When certain operation then threatens human survival, AI understands neither what humans are, what life and death are, nor what survival risks mean. In such a scenario, AI is very likely incapable of "realizing" it, and humans may not be able to perceive it in time, posing a widespread threat to human survival.

It is also very likely that AI can exploit human weaknesses to pose a lethal crisis to human survival, such as exploiting and exacerbating hostility, prejudice, and misunderstanding among humans, and the threat of lethal autonomous weapons based on AI to human lives. Such AI could pose a risk to human survival even without reaching the stage of AGI or superintelligence. This kind of AI could very likely be maliciously utilized, misused, and abused by people, and the risk is nearly impossible to predict and control.

Particularly, recent advancements in AI enable AI systems to exploit internet-scale data and information. Synthetic disinformation by generative AI has greatly reduced social trust. With the interconnectedness of all things through network communication, related risks can be magnified on a global scale. 

The current race in the development of AI is in full swing, while the prevention of safety and ethical risks of AI is stretched thin. The "Statement of AI Risks" should first resonate with the developers of AI, who should solve as many potential safety risks as possible by developing and releasing AI safety solutions. Second, it should maximize awareness of potential AI safety risks among all stakeholders, including but not limited to developers, users and those who deploy it, including governments, the public, and the media, turning all stakeholders into participants safeguarding the steady and healthy development of AI.
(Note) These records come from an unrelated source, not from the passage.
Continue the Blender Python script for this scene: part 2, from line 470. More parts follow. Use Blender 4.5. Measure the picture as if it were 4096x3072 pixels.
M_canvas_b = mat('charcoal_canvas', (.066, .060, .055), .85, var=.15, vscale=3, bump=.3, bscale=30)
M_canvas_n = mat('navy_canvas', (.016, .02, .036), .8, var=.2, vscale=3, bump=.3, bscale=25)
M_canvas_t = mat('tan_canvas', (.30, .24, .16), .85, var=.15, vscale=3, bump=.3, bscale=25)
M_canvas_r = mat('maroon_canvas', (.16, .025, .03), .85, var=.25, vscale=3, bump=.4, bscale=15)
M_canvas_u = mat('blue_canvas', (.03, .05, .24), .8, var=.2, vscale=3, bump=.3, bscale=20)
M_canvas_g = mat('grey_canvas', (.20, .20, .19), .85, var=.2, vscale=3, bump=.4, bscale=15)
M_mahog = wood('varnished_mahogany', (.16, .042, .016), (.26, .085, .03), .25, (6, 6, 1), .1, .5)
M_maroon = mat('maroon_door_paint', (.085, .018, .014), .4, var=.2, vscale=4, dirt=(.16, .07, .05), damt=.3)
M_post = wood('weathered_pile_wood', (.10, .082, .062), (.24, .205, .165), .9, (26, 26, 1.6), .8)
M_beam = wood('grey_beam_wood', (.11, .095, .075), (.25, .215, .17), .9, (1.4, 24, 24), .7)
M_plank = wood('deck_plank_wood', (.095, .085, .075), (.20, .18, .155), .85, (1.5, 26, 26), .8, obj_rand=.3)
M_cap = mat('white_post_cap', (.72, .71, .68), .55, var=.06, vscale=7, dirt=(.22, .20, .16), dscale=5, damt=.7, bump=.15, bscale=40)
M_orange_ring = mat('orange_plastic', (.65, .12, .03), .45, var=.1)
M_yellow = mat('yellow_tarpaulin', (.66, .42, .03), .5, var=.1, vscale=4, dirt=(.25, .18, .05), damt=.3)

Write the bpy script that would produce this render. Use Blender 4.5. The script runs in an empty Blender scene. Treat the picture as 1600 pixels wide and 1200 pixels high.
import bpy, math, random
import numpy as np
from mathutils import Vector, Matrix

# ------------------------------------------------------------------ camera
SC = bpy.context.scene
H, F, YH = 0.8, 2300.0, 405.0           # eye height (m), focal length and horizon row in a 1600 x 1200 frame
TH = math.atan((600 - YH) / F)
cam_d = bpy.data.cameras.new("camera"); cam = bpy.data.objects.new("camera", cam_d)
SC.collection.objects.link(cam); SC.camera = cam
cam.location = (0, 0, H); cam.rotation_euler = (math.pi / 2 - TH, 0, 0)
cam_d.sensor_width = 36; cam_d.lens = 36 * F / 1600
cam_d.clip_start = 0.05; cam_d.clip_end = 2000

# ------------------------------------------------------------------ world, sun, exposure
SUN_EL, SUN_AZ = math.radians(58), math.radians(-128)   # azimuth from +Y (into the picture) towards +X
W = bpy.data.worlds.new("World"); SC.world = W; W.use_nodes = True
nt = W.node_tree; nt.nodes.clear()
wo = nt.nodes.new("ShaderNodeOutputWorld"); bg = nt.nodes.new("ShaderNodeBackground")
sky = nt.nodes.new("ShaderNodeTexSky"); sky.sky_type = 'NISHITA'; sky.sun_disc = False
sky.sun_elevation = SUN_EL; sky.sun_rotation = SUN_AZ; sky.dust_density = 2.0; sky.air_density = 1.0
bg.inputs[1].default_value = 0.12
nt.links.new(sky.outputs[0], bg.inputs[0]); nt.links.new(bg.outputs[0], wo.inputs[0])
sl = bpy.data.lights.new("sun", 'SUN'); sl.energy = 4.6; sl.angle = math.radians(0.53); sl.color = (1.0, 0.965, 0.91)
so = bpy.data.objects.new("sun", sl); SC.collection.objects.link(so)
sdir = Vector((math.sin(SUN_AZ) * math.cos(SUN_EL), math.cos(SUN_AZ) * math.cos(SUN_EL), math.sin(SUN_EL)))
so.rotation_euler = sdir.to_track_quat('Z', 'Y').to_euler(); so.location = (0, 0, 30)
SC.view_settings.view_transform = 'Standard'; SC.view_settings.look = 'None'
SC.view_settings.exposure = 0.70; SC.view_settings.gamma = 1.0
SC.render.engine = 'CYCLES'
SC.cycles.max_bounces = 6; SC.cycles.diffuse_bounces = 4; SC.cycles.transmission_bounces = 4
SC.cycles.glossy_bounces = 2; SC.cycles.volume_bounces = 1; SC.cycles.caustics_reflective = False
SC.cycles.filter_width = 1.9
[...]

Moreover, for all possibilities that AI could pose existential risks to humans, we should conduct thorough research and extreme and stress testing to minimize these risks to the greatest extent. To solve the problem of existential threats that AI brings to humans and ensure AI develops ethically and safely, we need to establish a global collaboration mechanism, such as establishing an international committee on AI safety with the participation of all countries. While sharing the benefits of AI, global safety should be jointly guarded, so that the human society as a whole could effectively utilize AI empowerment while ensuring its steady and healthy development.